**Exercise objective**
Gather up the lines with the word "picture" in them.

**Available data**
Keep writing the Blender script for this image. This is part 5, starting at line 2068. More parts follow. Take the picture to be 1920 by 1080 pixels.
...
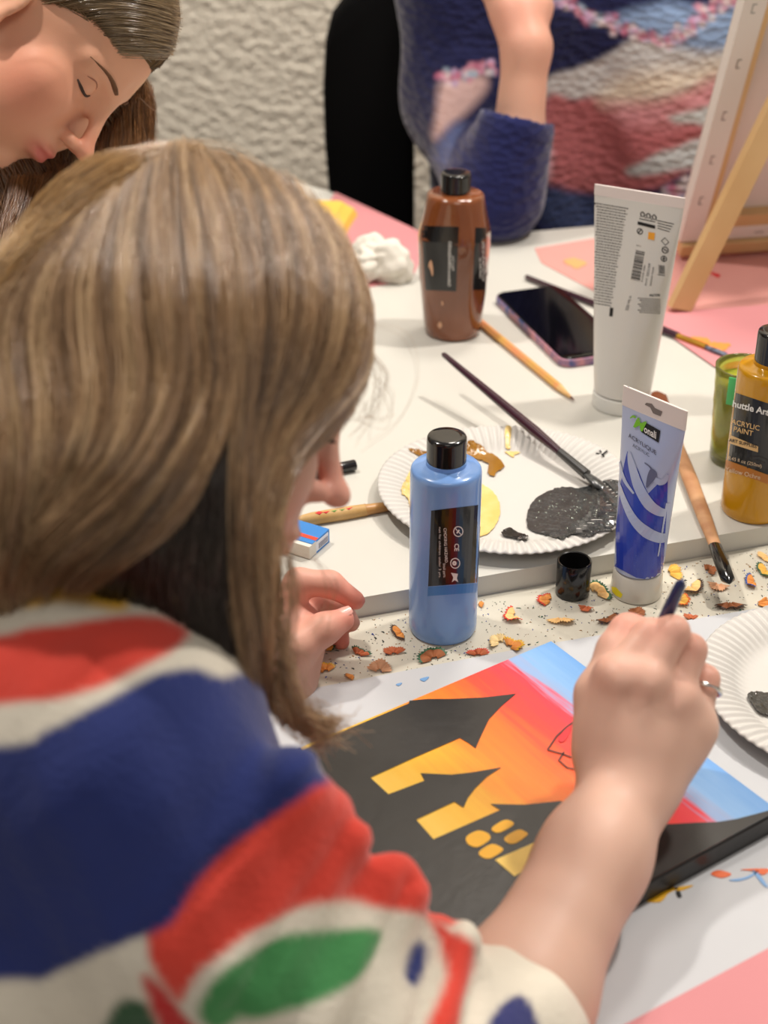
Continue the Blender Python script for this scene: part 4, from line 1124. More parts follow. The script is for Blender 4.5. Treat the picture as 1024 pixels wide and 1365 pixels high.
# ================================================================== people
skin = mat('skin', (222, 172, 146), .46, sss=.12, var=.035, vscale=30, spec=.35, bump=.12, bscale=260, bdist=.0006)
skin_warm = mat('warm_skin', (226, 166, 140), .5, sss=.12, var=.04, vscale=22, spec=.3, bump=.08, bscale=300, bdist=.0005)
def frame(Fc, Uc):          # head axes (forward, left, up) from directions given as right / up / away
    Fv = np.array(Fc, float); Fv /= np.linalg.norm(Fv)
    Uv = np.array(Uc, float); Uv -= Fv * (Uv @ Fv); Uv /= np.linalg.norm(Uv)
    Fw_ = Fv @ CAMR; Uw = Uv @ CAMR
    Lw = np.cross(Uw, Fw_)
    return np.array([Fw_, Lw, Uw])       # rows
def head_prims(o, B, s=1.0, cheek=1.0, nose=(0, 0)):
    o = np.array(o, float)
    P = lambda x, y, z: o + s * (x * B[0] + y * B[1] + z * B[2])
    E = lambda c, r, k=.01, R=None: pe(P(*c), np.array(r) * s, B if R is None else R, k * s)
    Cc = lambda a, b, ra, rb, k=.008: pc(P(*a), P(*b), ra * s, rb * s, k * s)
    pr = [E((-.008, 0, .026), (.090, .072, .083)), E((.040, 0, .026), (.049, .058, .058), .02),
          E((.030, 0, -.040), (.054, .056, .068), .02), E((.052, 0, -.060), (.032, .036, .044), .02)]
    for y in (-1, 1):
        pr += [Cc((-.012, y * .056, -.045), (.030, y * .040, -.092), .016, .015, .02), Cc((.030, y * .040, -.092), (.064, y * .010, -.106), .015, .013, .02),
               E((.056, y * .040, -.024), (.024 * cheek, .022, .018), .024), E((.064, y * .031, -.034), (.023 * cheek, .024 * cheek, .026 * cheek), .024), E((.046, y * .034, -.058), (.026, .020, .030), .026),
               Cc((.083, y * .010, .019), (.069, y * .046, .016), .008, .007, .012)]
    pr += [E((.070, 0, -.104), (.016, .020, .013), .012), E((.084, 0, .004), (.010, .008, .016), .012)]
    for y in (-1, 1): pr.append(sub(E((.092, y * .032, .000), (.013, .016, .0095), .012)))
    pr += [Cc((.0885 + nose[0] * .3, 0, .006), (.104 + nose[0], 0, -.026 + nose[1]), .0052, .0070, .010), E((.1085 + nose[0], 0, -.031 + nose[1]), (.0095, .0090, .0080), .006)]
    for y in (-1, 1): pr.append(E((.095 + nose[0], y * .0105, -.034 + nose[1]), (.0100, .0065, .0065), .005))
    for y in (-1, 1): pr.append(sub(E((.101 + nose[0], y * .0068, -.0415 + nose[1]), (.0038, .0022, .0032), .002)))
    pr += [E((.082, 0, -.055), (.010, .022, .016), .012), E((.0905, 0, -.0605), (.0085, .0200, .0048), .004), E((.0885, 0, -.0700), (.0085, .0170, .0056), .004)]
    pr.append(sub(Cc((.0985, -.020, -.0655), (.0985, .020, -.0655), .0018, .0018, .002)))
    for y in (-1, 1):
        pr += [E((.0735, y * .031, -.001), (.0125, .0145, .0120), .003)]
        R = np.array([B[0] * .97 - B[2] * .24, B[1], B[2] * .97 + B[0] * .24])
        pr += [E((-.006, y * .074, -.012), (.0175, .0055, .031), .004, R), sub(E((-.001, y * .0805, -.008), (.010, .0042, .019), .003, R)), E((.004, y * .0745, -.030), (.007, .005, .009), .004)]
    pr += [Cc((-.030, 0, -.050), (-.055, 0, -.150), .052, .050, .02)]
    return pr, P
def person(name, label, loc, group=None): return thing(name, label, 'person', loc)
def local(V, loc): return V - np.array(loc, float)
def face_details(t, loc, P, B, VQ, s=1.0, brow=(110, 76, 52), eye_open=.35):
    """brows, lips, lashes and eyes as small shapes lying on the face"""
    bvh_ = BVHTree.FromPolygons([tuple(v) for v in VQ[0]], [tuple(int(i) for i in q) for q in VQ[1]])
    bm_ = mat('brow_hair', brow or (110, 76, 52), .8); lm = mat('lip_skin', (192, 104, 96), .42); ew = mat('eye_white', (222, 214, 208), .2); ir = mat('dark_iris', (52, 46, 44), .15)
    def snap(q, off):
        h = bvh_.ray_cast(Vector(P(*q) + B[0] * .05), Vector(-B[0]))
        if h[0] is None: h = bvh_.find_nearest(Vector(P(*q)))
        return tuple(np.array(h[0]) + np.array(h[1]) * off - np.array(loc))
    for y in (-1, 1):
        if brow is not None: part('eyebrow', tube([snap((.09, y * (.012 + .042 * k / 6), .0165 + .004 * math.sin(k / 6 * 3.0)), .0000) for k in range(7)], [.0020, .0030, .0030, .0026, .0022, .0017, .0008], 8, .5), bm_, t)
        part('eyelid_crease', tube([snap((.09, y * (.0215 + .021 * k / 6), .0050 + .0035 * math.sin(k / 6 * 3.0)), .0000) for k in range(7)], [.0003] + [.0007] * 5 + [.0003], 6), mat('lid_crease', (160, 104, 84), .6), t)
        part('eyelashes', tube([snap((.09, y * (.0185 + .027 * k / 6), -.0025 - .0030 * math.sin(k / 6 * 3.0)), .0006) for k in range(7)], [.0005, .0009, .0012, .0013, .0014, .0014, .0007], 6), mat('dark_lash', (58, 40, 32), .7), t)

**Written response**
Keep writing the Blender script for this image. This is part 5, starting at line 2068. More parts follow. Take the picture to be 1920 by 1080 pixels.
Continue the Blender Python script for this scene: part 4, from line 1124. More parts follow. The script is for Blender 4.5. Treat the picture as 1024 pixels wide and 1365 pixels high.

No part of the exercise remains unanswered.